Op-ed: Leo Sayer Dissects Bob Dylan's Epic 'Murder Most Foul' - Noise11.com
Leo Sayer. photo by Ros O'Gorman Noise11.com

Leo Sayer. photo by Ros O'Gorman

Op-ed: Leo Sayer Dissects Bob Dylan’s Epic ‘Murder Most Foul’

by Leo Sayer on March 28, 2020

in News

Bob Dylan still has the ability and surprising agility to shoot the occasional missile deep into our hearts and minds. The title of his latest release ‘Murder Most Foul’ comes directly from Shakespeare’s Hamlet, a fitting reference since Bob’s opus deals with the assassination of John F Kennedy, surely the last great leader of the U.S.A. – his death indeed a ‘Murder Most Foul’.

Bob Dylan Murder Most FoulThe song teases us with information of what we know and don’t know about the murder, about the players, the plotting and the aftermath. Bob’s now tired old voice growls surprisingly clearly through the 17 or so minutes here. The music is static, limpid, chords, soft cymbal beats and notes suggested and teased out, rather than truly set down.

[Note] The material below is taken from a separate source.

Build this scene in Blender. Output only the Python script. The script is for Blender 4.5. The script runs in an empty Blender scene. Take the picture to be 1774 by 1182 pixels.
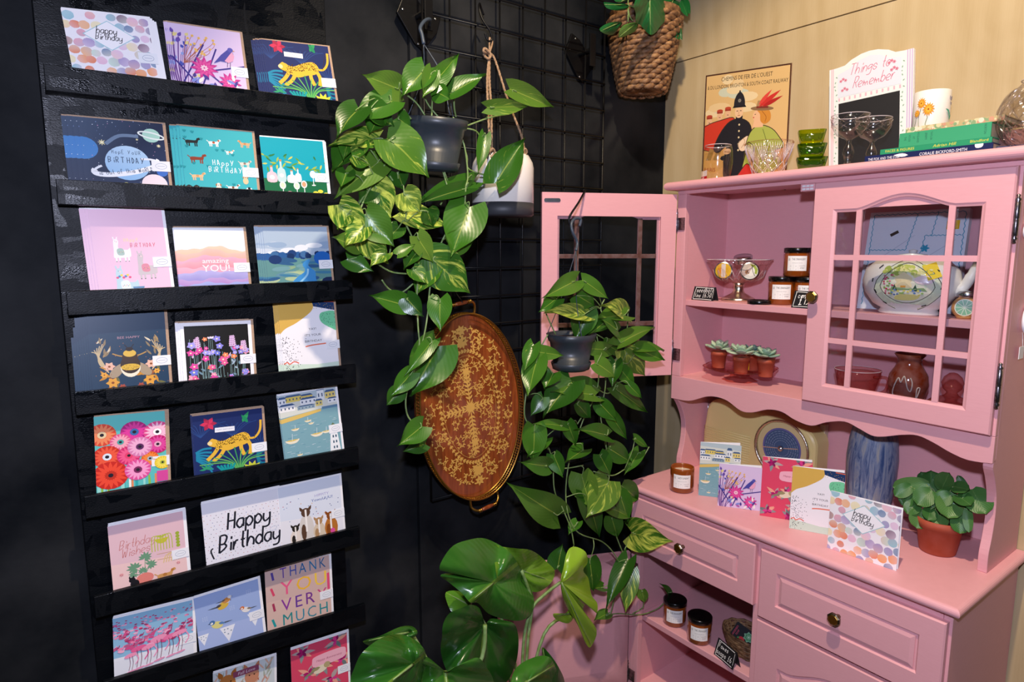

Yet it all suits the words as smoothly as a tailor’s perfect bespoke cut.

If ever you read the liner notes on the back of those classic albums of his, ‘Another Side Of Bob Dylan”, ‘Bringing It All Back Home’ or ‘Highway 61 Revisited’, you’ll understand the time shifting, stream of consciousness, quick talkin’ style of the writer here, much the same style as he fashioned in his strange, but intriguing autobiography ‘Chronicles’.

The Dallas killing may have marked the moment we lost our freedom, even lost our true democracy, so it is indeed a fitting moment in time to return there.

Bob’s timing with this YouTube release is perfect. Having obvious fun, he plays it forward too, the second part of the piece referencing The Who, Queen, Carl Wilson, Don Henley, Dicky Betts, Stan Getz, Patsy Cline, Stevie Nicks, even Altamont and Woodstock.

Time travelling, unravelling a whole pile of decades in one single leap, the scope of the work is wide and immense. What to make of it? Dylanologists will probably have a field day here, but ‘yours truly’ is happy to play it over and over, let the relevant phrases fall out once at a time, and they sure do – like diamonds hidden in the lining of a dusty old bag.

I’ve been a fan and follower since my older cousin played me Bob’s debut album back in ’63. That record introduced me to a whole new world of realities and possibilities, introducing wrong-doing men and righteous heroes that fashioned my moral position, influenced my entire life.

Still the man keeps surprising us. I can only hope young folks are listening to this too. They need to see how far we’ve come, maybe arrest the blind ‘progress’ that leads us on to what seems like a thoroughly unwanted destiny.

So thank you Bob, and may you enjoy all your remaining time, and the effect you still have on us all.